Nelson however never displays what would amount to debilitating narrow-mindedness. As the closing chapter of The Death of Rhythm & Blues, devoted to early rap music, and his seminal book on hip hop culture, Hip Hop America, amply prove, he can bypass the limitations of his own original tastes and grasp what the music may have to offer in the future. As early as 1988, he could speculate as to what extent rap would or would not redeem African-American music, leading the way out of the quagmire of assimilation. Except that, as he adds, rap is deprived of the hope that rang so loud and clear in the best R&B, in the heydays of the civil rights movement. Indeed, the development of rap music, despite unavoidable co-opting by the white market and, simultaneously, the occasional isolation on the fringes of the black community, proved to be a powerful instrument for the restoration of a strong black consciousness.
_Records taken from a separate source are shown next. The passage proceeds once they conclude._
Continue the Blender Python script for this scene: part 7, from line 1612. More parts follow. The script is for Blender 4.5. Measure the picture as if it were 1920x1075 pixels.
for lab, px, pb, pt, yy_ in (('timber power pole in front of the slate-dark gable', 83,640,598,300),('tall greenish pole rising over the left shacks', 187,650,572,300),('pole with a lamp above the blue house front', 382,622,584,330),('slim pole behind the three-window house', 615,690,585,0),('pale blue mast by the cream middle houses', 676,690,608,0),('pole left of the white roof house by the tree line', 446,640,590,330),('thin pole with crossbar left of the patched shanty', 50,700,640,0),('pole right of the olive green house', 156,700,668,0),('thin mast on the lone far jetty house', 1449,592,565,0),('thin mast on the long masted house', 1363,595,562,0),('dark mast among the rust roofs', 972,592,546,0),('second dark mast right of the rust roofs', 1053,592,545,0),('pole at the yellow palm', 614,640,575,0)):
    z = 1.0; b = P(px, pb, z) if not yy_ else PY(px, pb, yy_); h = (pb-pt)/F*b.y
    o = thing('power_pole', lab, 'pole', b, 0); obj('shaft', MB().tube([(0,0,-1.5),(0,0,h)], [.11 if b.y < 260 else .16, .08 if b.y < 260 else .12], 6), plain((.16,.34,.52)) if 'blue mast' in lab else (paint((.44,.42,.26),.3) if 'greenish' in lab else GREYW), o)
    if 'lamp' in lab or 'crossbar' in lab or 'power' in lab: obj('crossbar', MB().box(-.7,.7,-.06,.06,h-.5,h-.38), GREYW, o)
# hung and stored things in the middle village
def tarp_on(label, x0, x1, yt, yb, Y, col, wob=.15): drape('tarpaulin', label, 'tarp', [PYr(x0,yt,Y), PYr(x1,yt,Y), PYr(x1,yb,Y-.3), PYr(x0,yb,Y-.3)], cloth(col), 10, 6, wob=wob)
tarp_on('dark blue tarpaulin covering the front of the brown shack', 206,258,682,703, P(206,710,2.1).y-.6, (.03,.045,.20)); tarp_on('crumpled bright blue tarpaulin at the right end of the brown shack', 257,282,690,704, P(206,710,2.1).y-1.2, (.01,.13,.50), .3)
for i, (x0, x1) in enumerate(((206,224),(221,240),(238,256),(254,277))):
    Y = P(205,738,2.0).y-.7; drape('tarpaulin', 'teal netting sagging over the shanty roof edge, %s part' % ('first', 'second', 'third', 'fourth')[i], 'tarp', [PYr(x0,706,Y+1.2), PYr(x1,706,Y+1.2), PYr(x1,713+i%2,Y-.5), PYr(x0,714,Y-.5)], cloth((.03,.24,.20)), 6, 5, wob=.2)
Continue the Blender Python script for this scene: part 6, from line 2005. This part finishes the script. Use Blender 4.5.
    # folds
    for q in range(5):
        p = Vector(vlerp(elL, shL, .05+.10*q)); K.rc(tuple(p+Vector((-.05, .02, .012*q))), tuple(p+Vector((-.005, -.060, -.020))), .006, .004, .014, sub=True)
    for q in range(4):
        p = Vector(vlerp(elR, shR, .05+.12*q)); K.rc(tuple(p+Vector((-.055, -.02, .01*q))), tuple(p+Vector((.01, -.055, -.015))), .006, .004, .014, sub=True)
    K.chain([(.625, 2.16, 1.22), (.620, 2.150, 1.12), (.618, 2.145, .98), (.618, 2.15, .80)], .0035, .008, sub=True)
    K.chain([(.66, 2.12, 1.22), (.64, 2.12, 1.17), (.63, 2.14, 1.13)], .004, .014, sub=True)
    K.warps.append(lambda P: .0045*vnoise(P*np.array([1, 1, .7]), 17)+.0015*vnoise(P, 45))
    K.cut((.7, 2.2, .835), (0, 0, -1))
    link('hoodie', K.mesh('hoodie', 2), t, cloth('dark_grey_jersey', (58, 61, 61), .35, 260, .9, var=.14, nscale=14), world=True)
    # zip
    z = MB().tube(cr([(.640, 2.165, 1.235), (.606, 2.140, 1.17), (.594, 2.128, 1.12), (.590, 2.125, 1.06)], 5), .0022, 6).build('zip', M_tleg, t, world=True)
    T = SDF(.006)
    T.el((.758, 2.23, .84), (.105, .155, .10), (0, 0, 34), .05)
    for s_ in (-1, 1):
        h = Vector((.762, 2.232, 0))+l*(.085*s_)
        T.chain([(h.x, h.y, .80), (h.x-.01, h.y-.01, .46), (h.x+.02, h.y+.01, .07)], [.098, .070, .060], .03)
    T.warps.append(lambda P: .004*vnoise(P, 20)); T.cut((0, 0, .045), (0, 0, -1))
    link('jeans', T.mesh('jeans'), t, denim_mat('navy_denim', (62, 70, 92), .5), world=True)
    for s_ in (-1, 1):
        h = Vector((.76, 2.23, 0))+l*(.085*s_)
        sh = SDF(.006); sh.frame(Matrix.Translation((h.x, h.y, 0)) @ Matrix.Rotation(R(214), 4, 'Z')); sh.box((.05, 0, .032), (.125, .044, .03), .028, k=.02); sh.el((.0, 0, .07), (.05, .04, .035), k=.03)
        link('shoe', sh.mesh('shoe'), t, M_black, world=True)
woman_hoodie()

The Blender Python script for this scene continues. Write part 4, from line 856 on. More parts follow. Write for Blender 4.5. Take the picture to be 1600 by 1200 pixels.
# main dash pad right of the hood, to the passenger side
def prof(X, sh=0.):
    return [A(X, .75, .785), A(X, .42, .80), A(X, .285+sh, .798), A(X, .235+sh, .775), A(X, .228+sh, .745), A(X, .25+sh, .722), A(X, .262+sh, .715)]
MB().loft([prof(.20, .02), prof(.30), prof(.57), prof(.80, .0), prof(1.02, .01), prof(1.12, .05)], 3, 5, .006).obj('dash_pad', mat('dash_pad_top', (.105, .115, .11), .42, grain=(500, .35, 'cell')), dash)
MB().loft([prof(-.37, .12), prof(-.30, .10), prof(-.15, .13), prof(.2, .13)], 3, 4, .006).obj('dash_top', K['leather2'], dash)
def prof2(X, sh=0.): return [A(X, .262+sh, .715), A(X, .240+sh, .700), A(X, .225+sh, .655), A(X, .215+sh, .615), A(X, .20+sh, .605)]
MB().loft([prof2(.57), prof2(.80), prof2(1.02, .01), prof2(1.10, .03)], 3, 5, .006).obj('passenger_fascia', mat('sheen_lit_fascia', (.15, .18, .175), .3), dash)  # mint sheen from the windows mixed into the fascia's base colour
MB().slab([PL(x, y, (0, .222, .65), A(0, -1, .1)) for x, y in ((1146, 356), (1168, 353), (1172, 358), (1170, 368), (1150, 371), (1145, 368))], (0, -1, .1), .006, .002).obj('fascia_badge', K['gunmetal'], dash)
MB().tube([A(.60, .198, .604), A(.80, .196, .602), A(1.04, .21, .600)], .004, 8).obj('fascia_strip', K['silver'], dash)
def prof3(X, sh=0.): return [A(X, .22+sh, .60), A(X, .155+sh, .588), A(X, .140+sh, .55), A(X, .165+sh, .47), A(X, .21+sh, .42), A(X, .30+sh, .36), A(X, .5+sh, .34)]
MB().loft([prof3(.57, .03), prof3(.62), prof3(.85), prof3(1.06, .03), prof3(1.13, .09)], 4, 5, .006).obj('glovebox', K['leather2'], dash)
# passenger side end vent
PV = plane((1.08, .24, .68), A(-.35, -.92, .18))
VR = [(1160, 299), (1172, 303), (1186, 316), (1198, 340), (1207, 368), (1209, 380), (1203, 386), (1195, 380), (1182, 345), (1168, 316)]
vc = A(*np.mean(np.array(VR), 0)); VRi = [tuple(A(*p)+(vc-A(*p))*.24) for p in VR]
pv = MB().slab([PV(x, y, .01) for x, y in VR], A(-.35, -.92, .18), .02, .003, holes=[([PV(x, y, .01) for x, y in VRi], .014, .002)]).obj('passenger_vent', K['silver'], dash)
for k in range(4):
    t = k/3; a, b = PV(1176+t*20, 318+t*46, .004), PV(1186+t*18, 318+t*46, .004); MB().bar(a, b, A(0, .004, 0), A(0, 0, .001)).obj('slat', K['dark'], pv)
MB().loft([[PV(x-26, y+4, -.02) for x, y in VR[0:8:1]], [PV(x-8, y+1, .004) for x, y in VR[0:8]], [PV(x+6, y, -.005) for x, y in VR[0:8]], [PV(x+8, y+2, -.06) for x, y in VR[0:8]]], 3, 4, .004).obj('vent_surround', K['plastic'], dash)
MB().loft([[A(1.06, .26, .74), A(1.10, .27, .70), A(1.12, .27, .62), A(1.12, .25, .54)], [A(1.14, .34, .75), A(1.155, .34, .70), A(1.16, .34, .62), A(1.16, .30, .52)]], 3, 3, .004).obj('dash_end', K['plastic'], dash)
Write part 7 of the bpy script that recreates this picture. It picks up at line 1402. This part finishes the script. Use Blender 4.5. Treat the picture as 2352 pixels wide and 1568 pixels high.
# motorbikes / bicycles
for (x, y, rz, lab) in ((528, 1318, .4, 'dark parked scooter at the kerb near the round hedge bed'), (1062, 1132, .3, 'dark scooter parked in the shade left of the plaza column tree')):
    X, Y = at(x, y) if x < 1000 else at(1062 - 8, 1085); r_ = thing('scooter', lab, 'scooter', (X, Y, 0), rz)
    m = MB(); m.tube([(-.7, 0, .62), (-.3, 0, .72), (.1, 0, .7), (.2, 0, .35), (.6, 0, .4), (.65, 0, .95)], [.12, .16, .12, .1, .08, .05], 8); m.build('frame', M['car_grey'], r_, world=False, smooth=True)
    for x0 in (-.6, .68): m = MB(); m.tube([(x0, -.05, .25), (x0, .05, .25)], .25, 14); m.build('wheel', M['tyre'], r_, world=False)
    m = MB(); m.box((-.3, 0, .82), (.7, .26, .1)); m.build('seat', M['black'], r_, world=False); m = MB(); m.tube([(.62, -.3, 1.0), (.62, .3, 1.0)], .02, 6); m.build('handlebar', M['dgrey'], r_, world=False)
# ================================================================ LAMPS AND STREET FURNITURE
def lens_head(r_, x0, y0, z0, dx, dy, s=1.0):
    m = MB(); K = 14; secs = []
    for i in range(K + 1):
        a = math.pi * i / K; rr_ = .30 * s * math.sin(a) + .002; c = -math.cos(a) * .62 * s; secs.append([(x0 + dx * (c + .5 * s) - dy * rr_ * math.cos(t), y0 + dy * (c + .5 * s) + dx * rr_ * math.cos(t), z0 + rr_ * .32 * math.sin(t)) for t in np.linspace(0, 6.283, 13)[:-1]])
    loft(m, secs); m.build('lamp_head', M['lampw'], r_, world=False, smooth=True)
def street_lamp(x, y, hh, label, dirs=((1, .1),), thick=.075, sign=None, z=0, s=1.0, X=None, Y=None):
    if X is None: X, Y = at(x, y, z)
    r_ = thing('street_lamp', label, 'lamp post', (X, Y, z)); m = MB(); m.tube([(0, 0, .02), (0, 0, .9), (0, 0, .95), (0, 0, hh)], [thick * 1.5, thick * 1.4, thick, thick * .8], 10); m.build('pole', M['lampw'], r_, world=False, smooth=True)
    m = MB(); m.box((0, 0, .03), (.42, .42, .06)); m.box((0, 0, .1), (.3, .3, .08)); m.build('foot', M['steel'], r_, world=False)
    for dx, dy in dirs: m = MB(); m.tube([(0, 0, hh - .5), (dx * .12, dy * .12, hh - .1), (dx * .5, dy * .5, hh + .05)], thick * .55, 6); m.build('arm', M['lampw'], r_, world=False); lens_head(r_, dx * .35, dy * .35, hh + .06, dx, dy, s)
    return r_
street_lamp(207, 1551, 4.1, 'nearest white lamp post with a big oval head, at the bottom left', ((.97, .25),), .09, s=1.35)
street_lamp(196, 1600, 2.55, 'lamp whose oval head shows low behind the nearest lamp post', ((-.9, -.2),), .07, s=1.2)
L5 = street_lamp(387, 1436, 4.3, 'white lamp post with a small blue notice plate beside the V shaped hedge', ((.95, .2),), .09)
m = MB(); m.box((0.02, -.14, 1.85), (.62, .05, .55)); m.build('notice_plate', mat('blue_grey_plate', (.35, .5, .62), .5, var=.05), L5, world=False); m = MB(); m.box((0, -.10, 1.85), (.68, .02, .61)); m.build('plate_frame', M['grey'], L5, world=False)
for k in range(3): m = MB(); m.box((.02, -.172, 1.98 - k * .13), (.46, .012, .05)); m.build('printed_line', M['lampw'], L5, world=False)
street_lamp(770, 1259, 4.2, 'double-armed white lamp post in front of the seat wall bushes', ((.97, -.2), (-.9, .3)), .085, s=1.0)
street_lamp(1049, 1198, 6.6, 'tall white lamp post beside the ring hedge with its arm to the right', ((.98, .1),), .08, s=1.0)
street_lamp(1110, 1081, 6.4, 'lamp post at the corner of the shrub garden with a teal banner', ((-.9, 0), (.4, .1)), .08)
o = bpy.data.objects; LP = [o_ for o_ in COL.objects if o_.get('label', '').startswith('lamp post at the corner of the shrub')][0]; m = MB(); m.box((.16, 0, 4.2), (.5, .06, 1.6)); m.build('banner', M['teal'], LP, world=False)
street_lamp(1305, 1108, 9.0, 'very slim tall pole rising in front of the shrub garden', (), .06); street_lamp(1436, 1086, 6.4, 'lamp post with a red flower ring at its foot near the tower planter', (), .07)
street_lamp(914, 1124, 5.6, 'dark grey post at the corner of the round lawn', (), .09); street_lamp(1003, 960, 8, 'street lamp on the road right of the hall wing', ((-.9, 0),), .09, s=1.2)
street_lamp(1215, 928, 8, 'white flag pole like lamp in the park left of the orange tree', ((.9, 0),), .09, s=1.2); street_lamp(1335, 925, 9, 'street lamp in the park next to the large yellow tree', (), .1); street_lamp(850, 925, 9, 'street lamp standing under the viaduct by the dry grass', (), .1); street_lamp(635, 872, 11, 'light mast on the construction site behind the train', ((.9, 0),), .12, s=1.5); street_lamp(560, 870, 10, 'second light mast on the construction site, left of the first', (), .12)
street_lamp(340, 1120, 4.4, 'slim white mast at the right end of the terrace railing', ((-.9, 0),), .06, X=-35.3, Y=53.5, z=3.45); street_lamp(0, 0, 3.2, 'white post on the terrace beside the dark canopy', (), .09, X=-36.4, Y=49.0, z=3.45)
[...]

Back in 1988, when the book was first published, George coined the term "retronuevo" to describe musicians embracing the past to create new forms. At the time, few artists were considered worthy of the title, least of all R&B singers. Surprisingly, 15 years later, it is perhaps from the ranks of female R&B singers, Mary J. Blige, Beyoncé, Missy Elliott, or Kelis, that once again the sounds of a more promising future for African American music and consciousness can be heard. Finally, it is not one of the least achievements of The Death of Rhythm & Blues to have increased our awareness of what is at stake in the development of American popular music.